Mike Florio and Chris Simms look back at a thrilling Super Bowl LIV, Patrick Mahomes' greatness, and where Jimmy Garoppolo ranks in the NFL.

As the 49ers tried to cling to and/or build upon a 10-point lead with less than 10 minutes to play, a big hit near the sideline could have changed the complexion of the game.

On a third and 14 scramble, Chiefs defensive back Rashad Fenton gave 49ers quarterback Jimmy Garoppolo a hard shove at the sideline. Garoppolo went flying to the ground well out of bounds, prompting an outcry from some on the San Francisco bench to call for a personal foul.

The FOX broadcast never showed a replay of the hit, opting instead to scrutinize a potential uncalled offside on the front end of the play, when defensive end Tanoh Kpassagnon seemed to jump early. It was close on both ends of the play, but the offside would have given the 49ers a third and nine from their 39. A personal foul for unnecessary roughness would have given the 49ers a fresh set of downs from their own 49 -- with roughly 9:45 to play.

The non-call on Fenton fell into the gulf of discretion that officials exercise routinely; if the flag had been thrown for the hard shove, the Chiefs would have complained, but it would have been in line with penalties called in other circumstances, especially given the modern sensitivity to protecting quarterbacks even when they become running backs.

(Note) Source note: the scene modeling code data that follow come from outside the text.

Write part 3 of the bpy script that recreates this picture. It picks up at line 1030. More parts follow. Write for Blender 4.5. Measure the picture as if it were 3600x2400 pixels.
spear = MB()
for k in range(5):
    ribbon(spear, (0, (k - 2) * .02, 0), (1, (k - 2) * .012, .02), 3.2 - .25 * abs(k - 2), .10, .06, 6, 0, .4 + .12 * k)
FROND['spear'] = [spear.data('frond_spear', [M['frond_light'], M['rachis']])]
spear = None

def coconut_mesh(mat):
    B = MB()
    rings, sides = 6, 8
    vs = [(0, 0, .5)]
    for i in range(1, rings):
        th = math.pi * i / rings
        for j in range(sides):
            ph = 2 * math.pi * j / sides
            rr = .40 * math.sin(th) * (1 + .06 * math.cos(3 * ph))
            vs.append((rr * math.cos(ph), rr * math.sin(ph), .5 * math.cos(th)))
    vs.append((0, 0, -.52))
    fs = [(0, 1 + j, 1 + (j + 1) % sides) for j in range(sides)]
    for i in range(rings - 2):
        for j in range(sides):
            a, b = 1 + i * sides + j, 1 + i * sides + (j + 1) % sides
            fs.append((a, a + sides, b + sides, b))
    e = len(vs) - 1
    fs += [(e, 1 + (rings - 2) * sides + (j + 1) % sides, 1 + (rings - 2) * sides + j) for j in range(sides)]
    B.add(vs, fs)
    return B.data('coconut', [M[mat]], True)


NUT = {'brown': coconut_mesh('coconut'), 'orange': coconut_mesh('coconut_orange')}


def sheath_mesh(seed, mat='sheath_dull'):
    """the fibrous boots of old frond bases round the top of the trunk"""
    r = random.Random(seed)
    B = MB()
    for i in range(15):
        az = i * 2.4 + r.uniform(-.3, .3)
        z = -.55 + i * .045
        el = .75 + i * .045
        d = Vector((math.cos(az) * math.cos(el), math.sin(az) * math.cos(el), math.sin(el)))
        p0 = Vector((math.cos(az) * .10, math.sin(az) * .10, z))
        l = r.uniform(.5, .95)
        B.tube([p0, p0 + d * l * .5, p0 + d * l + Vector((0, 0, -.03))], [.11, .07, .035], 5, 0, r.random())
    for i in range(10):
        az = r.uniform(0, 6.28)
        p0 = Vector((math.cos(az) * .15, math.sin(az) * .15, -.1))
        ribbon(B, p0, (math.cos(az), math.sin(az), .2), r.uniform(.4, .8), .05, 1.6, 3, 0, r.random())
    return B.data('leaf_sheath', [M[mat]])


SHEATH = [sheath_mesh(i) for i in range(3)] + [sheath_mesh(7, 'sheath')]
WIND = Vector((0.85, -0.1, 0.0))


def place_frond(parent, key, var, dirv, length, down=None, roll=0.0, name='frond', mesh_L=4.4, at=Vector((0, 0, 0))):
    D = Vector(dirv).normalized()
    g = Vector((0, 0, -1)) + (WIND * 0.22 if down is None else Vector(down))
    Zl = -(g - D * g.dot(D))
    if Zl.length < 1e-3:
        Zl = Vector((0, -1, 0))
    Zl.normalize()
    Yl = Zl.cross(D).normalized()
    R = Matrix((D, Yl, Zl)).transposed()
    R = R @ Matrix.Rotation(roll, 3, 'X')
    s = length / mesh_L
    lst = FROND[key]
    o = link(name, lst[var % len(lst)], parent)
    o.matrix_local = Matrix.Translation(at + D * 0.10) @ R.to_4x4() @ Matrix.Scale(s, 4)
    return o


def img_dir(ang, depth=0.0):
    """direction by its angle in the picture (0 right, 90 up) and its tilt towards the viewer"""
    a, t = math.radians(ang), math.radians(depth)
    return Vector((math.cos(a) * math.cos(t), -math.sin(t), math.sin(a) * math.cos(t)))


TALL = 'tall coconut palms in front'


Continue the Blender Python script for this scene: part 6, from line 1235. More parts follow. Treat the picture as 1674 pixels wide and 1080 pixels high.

The better approach is to treat quarterbacks who become running backs like running backs who are running backs; as long as the hit happens in bounds, it doesn’t matter if the hit sends the player flying hard into the ground on the other side of the white line. Still, in that instant, the judgment call (resulting in the non-call) helped lay the foundation for Kansas City’s offensive explosion.